Go read Sam’s whole post – it’s really excellent.
I tend to agree with Sam’s analysis, but unfortunately it’s hard to discern a solution. We need to make “liberal” a non-dirty word, but how can we do that? Kevin thinks the answer is restraining the extremists, but I see two problems with that. One, as Sam argues (and as I argued earlier), extremists are necessary in creating worthwhile social change. Getting rid of extremists is simply a bad idea, if you want progressive change.
Two, it can’t be done anyway, because reducing the numbers of “extremists” won’t reduce their prominence in the news (which is what Kevin really seems to want). If you hold a gay Pride march with 100,000 folks dressed in jeans and tank-tops and one person dressed in a sequined cape and pope hat, the news media will always focus on the person in the pope hat. (You can really see this at the anti-war protests; the cameras flinch from any demonstrator with an intelligent analysis, but if a drunken idiot shouts “we’re gonna shut this city down!” he’ll be put on the air every time).
Do I see a solution? Well, for extremists like me, I think our task is to try and build ourselves into the largest, most annoying, least compromising mass movement we can. I’m actually pretty optimistic about the movement that’s building… we’ve got a sort of “serial monogamy” approach going, where the issue changes from year to year (1998 anti-WTO, 2000 pro-Nader, 2002 anti-war) but the movement continues to exist and grow. The louder and more extreme we can be, the more moderates can take liberal positions while seeming reasonable and centrist.

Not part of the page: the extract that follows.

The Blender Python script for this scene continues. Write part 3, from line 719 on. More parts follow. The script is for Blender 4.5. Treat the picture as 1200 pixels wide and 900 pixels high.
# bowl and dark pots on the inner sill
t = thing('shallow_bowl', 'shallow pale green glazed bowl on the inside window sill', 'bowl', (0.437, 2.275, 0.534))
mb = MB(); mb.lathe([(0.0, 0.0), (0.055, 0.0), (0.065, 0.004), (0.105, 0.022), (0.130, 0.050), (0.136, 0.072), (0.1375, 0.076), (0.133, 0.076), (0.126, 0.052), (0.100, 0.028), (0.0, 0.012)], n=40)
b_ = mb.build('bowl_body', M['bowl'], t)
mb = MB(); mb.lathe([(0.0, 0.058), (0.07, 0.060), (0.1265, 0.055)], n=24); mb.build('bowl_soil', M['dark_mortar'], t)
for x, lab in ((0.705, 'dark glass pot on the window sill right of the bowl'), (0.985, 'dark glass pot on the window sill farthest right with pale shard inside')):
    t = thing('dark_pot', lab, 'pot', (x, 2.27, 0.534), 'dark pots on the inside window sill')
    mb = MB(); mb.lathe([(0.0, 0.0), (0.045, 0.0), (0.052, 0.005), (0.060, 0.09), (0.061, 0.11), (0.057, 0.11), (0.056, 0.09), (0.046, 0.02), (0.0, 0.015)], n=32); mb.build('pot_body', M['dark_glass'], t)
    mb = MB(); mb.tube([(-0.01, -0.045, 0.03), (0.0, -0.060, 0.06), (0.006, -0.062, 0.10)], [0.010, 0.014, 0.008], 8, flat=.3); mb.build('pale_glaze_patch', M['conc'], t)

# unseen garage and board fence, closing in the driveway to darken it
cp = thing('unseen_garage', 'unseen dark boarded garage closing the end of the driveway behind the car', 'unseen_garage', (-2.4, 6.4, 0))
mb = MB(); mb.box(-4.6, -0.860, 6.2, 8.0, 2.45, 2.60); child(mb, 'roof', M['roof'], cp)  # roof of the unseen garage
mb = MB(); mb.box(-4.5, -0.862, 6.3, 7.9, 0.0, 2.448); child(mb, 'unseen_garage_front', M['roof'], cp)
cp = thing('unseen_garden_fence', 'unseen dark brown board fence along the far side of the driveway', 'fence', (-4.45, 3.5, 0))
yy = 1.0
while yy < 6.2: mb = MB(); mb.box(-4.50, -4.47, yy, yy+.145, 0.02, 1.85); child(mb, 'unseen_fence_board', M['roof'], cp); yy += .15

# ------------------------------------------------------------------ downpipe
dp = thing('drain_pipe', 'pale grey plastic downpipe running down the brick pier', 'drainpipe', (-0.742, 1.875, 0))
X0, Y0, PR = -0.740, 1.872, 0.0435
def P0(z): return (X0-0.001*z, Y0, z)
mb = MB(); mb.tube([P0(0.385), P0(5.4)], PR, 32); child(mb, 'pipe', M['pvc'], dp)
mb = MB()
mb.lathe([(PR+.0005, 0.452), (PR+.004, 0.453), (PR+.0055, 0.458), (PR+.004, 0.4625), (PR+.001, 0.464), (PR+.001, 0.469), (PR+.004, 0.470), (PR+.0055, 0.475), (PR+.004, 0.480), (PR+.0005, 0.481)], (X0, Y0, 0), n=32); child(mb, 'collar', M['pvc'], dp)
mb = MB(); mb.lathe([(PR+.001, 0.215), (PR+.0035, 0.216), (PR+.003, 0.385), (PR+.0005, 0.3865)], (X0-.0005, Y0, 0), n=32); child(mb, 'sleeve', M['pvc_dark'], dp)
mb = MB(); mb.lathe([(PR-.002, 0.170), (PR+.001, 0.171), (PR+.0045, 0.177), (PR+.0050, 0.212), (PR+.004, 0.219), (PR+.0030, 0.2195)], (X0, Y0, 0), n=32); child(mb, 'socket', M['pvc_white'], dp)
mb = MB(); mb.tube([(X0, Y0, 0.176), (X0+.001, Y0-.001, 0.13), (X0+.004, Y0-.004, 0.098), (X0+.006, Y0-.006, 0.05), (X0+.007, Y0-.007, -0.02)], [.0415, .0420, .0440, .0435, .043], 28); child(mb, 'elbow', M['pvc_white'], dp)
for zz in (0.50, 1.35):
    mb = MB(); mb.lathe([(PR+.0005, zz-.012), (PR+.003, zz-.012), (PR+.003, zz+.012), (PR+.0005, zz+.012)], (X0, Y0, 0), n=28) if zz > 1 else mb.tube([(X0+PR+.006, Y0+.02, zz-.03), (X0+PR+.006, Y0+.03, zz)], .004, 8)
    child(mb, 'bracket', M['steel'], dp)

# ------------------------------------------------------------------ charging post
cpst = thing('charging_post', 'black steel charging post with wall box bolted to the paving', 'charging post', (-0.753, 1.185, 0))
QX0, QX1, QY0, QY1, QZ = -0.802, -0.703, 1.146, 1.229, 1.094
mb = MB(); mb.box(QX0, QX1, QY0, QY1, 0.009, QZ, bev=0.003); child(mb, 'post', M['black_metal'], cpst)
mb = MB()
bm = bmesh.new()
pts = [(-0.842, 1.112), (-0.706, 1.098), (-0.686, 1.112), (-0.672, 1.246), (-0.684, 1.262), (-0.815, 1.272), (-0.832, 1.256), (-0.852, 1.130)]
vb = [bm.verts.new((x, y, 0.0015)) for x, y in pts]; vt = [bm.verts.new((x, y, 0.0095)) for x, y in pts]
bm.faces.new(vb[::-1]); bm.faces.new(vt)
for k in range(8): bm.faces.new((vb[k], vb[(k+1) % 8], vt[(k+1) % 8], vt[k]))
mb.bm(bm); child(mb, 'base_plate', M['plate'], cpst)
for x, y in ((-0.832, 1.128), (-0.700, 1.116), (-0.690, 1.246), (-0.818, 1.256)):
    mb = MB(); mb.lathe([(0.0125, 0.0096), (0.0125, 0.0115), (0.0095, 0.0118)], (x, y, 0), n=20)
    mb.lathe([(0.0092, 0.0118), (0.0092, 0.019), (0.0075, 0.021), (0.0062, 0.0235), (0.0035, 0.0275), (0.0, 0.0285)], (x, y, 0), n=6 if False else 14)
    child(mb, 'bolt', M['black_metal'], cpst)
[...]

For moderates like Kevin, I guess it’s not really my business what they do. I don’t think the “give in to the Republicans on everything” approach Democrats used before the 2002 elections was very successful. My favorite strategy for liberal moderates is for them to concentrate on building the kind of intellectual superstructure Seeing the Forest is always talking about… we need lefty counterparts to the Heritage Foundation, providing an endless stream of authoritative-sounding reports and talking heads, and we don’t have them.
The other huge problem liberal moderates face is the enormous anti-Democrat bias of the mass media. In the 2000 cycle, centrist Democrats refused to call the media on their bias, while the Republicans were unrelenting in their criticism of the “liberal media”… with the result that the media bent over backwards to avoid criticizing Bush, but felt free to slam Gore relentlessly. If Democrats don’t find a better way to handle the media by 2004, they might as well give up on the White House right now.